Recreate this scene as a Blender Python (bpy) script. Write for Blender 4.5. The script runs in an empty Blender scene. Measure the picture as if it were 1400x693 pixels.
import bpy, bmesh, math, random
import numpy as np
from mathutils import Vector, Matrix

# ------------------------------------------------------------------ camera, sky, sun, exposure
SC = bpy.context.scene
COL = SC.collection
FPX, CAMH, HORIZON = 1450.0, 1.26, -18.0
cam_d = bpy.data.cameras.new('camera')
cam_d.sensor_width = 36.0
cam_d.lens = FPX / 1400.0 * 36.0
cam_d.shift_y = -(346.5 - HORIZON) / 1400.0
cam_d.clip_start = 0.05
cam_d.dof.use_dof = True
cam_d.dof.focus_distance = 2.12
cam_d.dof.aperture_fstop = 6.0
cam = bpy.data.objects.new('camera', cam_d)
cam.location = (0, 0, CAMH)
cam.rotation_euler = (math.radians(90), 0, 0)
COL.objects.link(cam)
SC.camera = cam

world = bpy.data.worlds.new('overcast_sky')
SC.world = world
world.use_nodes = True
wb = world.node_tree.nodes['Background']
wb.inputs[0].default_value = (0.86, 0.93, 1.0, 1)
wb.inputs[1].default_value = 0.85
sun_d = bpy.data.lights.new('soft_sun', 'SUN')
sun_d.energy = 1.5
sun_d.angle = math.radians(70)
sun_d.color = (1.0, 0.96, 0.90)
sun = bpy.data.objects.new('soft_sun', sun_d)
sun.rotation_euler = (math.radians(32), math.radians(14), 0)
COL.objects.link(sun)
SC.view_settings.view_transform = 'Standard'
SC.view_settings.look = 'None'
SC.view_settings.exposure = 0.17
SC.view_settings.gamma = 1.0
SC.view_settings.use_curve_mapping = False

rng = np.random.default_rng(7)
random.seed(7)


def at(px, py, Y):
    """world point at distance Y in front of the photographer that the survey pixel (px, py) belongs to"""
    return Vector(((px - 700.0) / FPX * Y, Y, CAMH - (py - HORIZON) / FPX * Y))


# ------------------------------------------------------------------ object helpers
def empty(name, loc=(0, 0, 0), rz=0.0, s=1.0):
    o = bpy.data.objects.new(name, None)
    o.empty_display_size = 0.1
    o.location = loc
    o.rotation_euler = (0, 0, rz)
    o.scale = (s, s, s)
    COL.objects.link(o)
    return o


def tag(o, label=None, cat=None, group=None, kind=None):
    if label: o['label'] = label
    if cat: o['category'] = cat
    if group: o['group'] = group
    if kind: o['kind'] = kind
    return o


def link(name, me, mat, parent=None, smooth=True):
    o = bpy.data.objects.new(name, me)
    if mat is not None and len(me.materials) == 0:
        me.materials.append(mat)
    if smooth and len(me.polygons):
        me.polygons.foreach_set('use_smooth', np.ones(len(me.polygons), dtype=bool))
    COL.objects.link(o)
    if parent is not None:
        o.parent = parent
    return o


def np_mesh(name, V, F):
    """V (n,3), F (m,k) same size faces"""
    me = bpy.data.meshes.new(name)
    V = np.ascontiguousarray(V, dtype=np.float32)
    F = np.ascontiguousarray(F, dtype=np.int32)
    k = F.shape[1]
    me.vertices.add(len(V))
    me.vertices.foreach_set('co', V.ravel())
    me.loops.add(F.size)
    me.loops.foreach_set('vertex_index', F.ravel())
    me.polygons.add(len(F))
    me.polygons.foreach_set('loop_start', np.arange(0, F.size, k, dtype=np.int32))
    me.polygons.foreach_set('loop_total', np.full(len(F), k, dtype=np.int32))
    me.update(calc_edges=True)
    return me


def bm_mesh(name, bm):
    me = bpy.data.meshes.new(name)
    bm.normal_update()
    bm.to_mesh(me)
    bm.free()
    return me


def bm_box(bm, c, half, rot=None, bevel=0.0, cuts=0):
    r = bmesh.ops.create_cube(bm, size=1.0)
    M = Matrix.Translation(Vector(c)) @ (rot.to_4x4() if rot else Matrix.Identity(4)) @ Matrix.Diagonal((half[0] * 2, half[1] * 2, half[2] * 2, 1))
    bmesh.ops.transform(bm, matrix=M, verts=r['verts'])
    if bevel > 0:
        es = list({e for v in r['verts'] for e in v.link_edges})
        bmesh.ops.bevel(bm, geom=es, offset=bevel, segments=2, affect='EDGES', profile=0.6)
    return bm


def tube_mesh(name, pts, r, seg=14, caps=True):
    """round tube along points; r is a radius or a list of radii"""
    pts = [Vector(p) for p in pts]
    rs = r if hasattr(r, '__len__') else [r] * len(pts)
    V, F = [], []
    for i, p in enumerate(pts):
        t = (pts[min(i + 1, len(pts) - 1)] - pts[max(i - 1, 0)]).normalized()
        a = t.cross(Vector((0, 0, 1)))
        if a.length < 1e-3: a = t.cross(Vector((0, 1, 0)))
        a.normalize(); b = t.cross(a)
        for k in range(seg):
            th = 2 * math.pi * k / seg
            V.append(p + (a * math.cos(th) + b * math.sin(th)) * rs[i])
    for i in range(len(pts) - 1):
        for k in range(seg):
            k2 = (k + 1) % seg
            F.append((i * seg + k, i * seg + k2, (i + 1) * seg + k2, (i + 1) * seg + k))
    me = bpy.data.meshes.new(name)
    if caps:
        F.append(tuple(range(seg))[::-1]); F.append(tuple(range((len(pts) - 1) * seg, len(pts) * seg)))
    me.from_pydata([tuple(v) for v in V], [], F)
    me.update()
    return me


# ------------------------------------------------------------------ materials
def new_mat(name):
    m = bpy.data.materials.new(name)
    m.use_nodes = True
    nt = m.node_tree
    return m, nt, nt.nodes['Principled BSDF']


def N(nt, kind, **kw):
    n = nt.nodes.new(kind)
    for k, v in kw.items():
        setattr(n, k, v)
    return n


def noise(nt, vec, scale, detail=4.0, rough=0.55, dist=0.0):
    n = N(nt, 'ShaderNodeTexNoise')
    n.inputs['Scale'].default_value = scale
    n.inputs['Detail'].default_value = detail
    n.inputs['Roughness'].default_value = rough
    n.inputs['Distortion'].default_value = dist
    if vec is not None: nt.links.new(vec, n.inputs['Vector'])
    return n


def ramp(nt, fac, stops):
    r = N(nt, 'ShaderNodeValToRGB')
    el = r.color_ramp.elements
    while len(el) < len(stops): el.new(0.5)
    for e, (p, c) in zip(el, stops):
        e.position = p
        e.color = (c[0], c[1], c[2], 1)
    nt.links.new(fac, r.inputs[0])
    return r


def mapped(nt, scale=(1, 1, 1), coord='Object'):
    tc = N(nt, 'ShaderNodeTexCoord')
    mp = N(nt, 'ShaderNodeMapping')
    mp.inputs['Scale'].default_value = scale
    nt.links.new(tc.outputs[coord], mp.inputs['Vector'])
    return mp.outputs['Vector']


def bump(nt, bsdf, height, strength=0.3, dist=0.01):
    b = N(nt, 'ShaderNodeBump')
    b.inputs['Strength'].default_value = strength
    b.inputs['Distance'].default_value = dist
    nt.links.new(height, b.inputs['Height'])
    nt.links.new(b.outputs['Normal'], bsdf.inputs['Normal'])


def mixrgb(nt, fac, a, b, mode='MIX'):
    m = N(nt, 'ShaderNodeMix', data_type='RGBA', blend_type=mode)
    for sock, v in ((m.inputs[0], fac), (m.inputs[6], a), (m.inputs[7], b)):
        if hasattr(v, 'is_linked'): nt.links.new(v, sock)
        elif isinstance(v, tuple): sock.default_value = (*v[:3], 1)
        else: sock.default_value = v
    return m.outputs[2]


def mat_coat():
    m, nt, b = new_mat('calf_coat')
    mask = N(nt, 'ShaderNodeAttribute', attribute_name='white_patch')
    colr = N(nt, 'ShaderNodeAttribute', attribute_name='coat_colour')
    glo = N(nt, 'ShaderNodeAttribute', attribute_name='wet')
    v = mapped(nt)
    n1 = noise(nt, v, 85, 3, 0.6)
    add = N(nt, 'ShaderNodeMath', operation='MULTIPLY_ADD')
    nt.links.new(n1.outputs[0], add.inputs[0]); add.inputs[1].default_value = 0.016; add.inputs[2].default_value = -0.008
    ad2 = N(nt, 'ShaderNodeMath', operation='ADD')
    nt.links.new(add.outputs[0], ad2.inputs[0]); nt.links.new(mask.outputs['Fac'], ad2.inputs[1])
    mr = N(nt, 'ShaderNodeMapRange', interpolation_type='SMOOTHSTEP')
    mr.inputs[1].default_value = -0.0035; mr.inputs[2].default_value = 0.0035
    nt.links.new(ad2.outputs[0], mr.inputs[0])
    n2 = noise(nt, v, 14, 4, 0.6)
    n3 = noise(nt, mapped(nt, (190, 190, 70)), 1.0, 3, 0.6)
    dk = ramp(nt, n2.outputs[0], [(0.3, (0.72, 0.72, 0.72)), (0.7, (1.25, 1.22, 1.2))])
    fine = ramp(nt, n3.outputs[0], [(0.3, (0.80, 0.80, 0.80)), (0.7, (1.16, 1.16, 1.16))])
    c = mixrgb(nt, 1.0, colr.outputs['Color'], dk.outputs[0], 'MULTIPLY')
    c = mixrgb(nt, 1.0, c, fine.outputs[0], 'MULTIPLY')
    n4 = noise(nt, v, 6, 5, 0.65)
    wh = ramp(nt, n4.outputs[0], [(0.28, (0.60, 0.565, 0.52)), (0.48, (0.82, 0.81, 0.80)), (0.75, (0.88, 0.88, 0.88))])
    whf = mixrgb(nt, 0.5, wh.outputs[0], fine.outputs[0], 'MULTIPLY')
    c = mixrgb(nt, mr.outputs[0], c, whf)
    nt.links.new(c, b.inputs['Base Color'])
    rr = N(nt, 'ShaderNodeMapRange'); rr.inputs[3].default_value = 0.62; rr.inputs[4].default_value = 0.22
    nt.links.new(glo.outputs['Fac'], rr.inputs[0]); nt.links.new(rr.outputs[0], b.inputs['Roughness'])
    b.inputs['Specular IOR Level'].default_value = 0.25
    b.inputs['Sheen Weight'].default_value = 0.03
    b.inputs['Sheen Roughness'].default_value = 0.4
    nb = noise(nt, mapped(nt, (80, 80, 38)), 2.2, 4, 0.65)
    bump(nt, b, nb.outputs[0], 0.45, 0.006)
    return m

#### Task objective
Return exactly, please, the lines of the material from the first one down to and including the line where "from mathutils import Vector, Matrix" appears.

#### Exercise response
Recreate this scene as a Blender Python (bpy) script. Write for Blender 4.5. The script runs in an empty Blender scene. Measure the picture as if it were 1400x693 pixels.
import bpy, bmesh, math, random
import numpy as np
from mathutils import Vector, Matrix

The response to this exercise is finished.